P171
Urbanized African Sociolinguistics - Questioning research foci

Convenors:
Helene Steigertahl (Bayreuth University)
Susanne Mohr (University of Bonn)
Stream:
Panels
Location:
PG215
Start time:
29 June, 2017 at 9:00
Session slots:
1

Short abstract:

In the sociolinguistic description of language(s) in Africa, there is a dichotomy between approaches focusing on urban as opposed to rural areas. The panel intends to unite theoretical and methodological approaches to urban and rural spaces to account for language use in Africa more realistically.

Long abstract:

Rural Africa being considered "backward" (Wang et al. 2013: 14), sociolinguistic studies in Africa have often focused on urban areas, where globalization and communication are supposedly taking place.
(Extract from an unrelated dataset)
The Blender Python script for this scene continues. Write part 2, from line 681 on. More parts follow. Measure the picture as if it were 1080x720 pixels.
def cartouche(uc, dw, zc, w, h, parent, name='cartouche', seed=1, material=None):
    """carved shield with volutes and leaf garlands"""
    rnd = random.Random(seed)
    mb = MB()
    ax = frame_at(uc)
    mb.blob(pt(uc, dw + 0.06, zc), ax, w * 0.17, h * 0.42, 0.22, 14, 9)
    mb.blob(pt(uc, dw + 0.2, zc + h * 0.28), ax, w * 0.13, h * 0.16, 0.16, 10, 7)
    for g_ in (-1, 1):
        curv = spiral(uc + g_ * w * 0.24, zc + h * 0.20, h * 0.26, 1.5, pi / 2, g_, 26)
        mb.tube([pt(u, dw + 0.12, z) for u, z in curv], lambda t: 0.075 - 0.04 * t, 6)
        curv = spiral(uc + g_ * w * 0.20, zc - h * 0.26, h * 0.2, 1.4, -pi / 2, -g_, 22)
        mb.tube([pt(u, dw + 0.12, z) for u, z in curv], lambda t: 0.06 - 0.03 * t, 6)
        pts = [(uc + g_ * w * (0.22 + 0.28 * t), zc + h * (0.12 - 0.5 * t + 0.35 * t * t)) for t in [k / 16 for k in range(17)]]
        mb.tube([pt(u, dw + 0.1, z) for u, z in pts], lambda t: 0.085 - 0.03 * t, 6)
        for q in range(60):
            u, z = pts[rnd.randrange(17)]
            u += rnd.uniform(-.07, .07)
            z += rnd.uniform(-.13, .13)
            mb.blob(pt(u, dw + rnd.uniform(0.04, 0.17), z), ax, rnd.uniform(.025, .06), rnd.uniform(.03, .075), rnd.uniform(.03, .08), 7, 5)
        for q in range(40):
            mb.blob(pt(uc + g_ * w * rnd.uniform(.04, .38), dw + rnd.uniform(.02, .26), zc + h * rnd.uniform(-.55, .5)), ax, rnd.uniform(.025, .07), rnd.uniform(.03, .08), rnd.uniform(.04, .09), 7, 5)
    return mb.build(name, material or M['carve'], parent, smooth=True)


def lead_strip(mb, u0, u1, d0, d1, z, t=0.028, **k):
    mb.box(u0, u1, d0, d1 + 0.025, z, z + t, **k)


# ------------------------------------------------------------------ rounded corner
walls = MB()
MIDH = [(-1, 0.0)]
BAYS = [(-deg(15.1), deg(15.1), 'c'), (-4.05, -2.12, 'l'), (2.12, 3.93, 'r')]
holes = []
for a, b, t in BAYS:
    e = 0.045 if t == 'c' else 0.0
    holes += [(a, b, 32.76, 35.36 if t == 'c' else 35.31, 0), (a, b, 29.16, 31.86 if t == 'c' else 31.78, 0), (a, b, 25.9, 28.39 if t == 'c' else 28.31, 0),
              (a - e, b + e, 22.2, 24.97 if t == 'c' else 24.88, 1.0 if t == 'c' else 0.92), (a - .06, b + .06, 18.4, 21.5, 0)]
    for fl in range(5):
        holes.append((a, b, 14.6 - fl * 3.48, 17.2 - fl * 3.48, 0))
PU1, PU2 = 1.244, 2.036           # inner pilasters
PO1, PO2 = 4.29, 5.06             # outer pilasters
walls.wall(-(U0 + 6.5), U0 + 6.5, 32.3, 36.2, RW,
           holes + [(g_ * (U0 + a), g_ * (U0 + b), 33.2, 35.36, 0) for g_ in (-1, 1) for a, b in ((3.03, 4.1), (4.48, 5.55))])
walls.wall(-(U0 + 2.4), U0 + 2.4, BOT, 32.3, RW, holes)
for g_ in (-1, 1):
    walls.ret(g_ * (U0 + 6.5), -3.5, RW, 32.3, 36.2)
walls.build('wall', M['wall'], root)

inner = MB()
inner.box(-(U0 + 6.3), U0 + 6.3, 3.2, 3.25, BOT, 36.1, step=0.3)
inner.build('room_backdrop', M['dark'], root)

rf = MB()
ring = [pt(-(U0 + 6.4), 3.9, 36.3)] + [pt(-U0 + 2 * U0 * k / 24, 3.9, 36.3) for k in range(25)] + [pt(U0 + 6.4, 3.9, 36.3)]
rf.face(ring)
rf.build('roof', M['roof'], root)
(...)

This creates a dichotomy between approaches focusing on urban centers with newly developing linguistic codes, language used by the elite, as opposed to approaches concentrating on language documentation in rural areas. Several studies concentrate on youth languages (Kiessling&Mous 2004; Nassenstein&Hollington 2015), varieties of English (e.g. International Corpus of English project), and the use and attitudes towards English in e.g. capitals and universities. Most of the data on African Englishes has been collected in these urban centers among the educated elite (e.g. Arua 2004, Bekker 2008, Hoffmann 2010&2011, Kadenge 2009, Skandera 2003, Stell 2014, van Rooy 2007). In contrast, data collected in rural areas rather focuses on smaller languages and only little research has been conducted on language use, especially of English (Nassenstein forthc.; Wang et al. 2013). This panel intends to bring together sociolinguistic studies in rural and urban Africa as two intertwined spaces. It aims at developing a theoretical and methodological framework applicable to both. Some of the ensuing questions are: Are rural and urban Africa two different linguistic settings? Do language use and attitudes differ in rural and urban Africa? Why is rural language use mostly neglected in World Englishes research? Are sociolinguistic methods equally applicable to urban and rural spaces or are new frameworks needed to analyze them adequately? Contributions from African studies, Sociolinguistics, World Englishes are equally welcome.